Investigation of a Radial Turbine Design for a Utility-Scale Supercritical CO2 Power Cycle

Abstract

This paper presents the design procedure and analysis of a radial turbine design for a mid-scale supercritical CO 2 power cycle. Firstly, thermodynamic analysis of a mid-range utility-scale cycle, similar to that proposed by NET Power, is established while lowering the turbine inlet temperature to 900 ∘ C in order to remove cooling complexities within the radial turbine passages. The cycle conditions are then considered for the design of a 100 MW t h power scale turbine by using lower and higher fidelity methods. A 510 mm diameter radial turbine, running at 21,409 rpm, capable of operating within a 5% range of the required cycle conditions, is designed and presented.
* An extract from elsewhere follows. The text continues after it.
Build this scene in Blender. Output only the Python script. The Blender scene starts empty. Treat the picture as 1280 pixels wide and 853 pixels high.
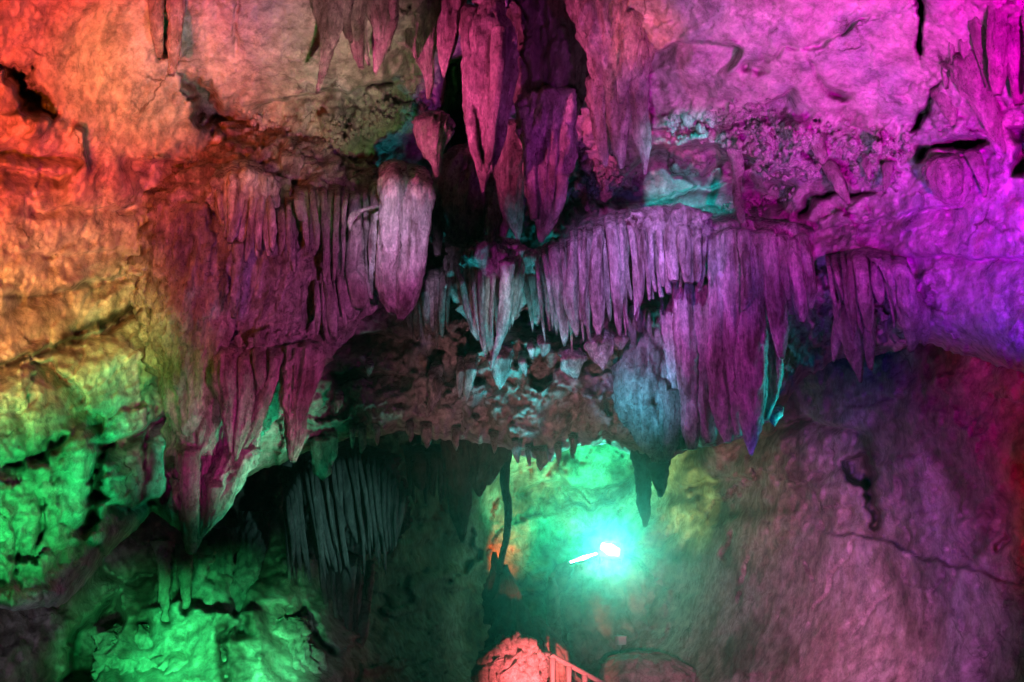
import bpy, math, random
import numpy as np
from mathutils import Vector

# ------------------------------------------------------------------ camera
C = bpy.context.scene.collection
SC = bpy.context.scene
PITCH = math.radians(12.0)
EYE = np.array([0.0, 0.0, 1.6])
FOC = 1150.0                                    # focal length in photo pixels (photo is 1280 wide)
FWD = np.array([0, math.cos(PITCH), math.sin(PITCH)])
UP = np.array([0, -math.sin(PITCH), math.cos(PITCH)])
cam = bpy.data.cameras.new('camera')
cam.sensor_width = 36.0
cam.lens = 36.0 * FOC / 1280.0
cam.clip_end = 400.0
camo = bpy.data.objects.new('camera', cam)
C.objects.link(camo)
camo.location = EYE
camo.rotation_euler = (math.pi / 2 + PITCH, 0, 0)
SC.camera = camo


def P(px, py, d):
    """world point seen at photo pixel (px, py), d metres in front of the camera"""
    px = np.asarray(px, float); py = np.asarray(py, float); d = np.asarray(d, float)
    u = (px - 640.0) / FOC; v = (426.5 - py) / FOC
    return EYE + d[..., None] * (FWD + u[..., None] * np.array([1.0, 0, 0]) + v[..., None] * UP)


# ------------------------------------------------------------------ world: underground, no sky reaches in
w = bpy.data.worlds.new('World')
SC.world = w
w.use_nodes = True
w.node_tree.nodes['Background'].inputs[0].default_value = (0.5, 0.4, 0.6, 1)
w.node_tree.nodes['Background'].inputs[1].default_value = 0.0005

SC.view_settings.view_transform = 'Standard'
SC.view_settings.look = 'None'
SC.view_settings.exposure = 0.0
SC.view_settings.gamma = 1.0
SC.view_settings.use_curve_mapping = False
SC.render.engine = 'CYCLES'
SC.cycles.use_denoising = True
SC.cycles.use_adaptive_sampling = False
SC.cycles.max_bounces = 5
SC.cycles.volume_bounces = 0
SC.cycles.diffuse_bounces = 1
SC.cycles.glossy_bounces = 2
SC.cycles.sample_clamp_indirect = 4.0
SC.cycles.caustics_reflective = False
SC.cycles.caustics_refractive = False

# coloured lamps of the show cave, plus unseen spots added for local colour: name, position, aim (pixel, pixel, metres), cone, blend, radius, RGB watts
HAZE = .0014                                     # density of the added halo haze, per metre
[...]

Results from computational fluid dynamics simulations indicate the loss mechanisms responsible for the low-end value of the turbine total-to-total efficiency which is 69.87%. Those include shock losses at stator outlet, incidence losses at rotor inlet, and various mixing zones within the passage. Mechanical stress calculations show that the current blade design flow path of the rotor experiences tolerable stress values, however a more detailed re-visitation of disc design is necessitated to ensure an adequate safety margin for given materials. A discussion of the enabling technologies needed for the adoption of a mid-size radial turbine is given based on current advancements in seals, bearings, and materials for supercritical CO 2 cycles.